Bring Passion to Your Work

Too many people sleepwalk through life, never having a career, a trade or even a hobby that brings them passion, excitement and enthusiasm. Just to survive, they take jobs they don’t like, that are full of stress, that don’t bring satisfaction or self-esteem. There’s nothing wrong with this in the short term – we all have to feed and shelter our families and ourselves. What is wrong is that they don’t have a plan to get to where they really want to be, to put them in a job or a career where they can do what they really want to do.

For most people, identifying this goal is not easy. In fact, when I asked my 29 current students at Portland State University about their futures, only one student had a concrete career goal. All of the other students, mostly seniors, were going to school to learn and get a degree, but they did not know what they really wanted to do to succeed in life. Their only goal was to convince some company to give them a good job, and they had no plan that could align their own passions with any future career.

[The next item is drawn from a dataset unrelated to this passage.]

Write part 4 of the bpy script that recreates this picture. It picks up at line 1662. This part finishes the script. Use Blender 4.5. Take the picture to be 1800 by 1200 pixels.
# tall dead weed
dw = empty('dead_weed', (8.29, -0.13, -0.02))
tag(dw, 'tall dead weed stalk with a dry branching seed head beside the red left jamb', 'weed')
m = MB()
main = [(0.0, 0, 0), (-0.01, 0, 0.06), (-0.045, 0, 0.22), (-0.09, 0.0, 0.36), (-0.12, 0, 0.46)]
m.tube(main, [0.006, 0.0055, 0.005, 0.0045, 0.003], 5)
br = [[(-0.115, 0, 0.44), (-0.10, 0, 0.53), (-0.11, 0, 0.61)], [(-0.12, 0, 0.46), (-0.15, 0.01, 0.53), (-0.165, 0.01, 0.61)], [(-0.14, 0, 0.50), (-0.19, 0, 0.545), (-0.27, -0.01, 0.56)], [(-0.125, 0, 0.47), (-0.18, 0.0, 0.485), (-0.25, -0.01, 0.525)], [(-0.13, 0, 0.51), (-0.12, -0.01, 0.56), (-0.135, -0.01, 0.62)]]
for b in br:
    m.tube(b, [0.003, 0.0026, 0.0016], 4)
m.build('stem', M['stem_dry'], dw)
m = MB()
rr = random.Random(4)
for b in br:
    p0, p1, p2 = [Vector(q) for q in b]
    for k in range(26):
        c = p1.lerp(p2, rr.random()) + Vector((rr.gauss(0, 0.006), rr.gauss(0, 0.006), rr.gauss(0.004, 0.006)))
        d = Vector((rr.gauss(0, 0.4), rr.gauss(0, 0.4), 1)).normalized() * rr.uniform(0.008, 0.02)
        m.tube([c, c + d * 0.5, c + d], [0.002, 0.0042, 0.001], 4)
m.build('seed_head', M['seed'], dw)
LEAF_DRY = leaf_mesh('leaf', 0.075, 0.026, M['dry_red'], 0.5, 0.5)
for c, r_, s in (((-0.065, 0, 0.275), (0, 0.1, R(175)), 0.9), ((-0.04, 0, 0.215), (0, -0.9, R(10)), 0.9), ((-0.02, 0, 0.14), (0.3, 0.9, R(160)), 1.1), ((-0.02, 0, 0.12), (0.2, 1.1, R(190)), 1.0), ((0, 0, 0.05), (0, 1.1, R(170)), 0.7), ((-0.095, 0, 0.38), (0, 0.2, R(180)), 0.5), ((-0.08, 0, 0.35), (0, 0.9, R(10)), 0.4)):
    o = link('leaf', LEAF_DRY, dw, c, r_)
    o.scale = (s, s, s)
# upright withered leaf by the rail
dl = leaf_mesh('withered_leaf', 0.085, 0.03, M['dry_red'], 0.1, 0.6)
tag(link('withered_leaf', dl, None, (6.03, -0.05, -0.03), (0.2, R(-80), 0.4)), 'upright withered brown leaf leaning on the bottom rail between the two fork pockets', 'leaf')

Everyone should have a passion for what they do. Their goal should be to find that passion and learn from a master, to “steal the art” from them and surpass his or her achievements.

Ask yourself:

  • Do I feel passionate about my job?
  • Do I look forward to going to work every day?
  • Do I have difficulty containing my enthusiasm when someone asks what I do for a living?

If you answered “no” to any of these questions, the Harada method can help you realign your life so that your passion translates into career and personal success.

The First Steps of the Harada Method – Choosing Your Goals

To get started with the Harada Method, pick something you want to master.

When you have picked something, write down 10 variations of the idea and ask your family, friends and your superior at work for their input. After a week of reflection, pick one of the variations and write down your timeframe. This can range from one year to many years from now. The important thing is to set a date.

Next, pick an intermediate goal, something to accomplish in the next three months. When you have that written down, pick a current goal, something that you can achieve this month.

Setting your long-term, intermediate and short-term goals are the first steps of the Harada method. Once you pick something and learn to follow the process every day, you will be successful. The beauty of the method is that no one tells you what you need to do. It is truly up to you.

The Harada Method and Zenjidoka

Companies that want to extend quality beyond the factory walls and implement zenjidoka need to have employees who are skilled enough that they can be trusted with the autonomy to identify and solve customer problems. The development of excellent employees, or hitozukuri, is necessary to make zenjidoka work. The Harada method provides a framework to help companies and individuals develop their knowledge and skills to this level. The method is a step-by-step process that also aligns personal and professional goals, providing motivation for anyone who undertakes it.

Mr. Harada teaches that “if you believe in yourself and are willing to work hard this year, I guarantee you can succeed in life.” Mr. Harada has taught more than 50,000 people in Japan, and it is my privilege to teach his self-reliance method in the West.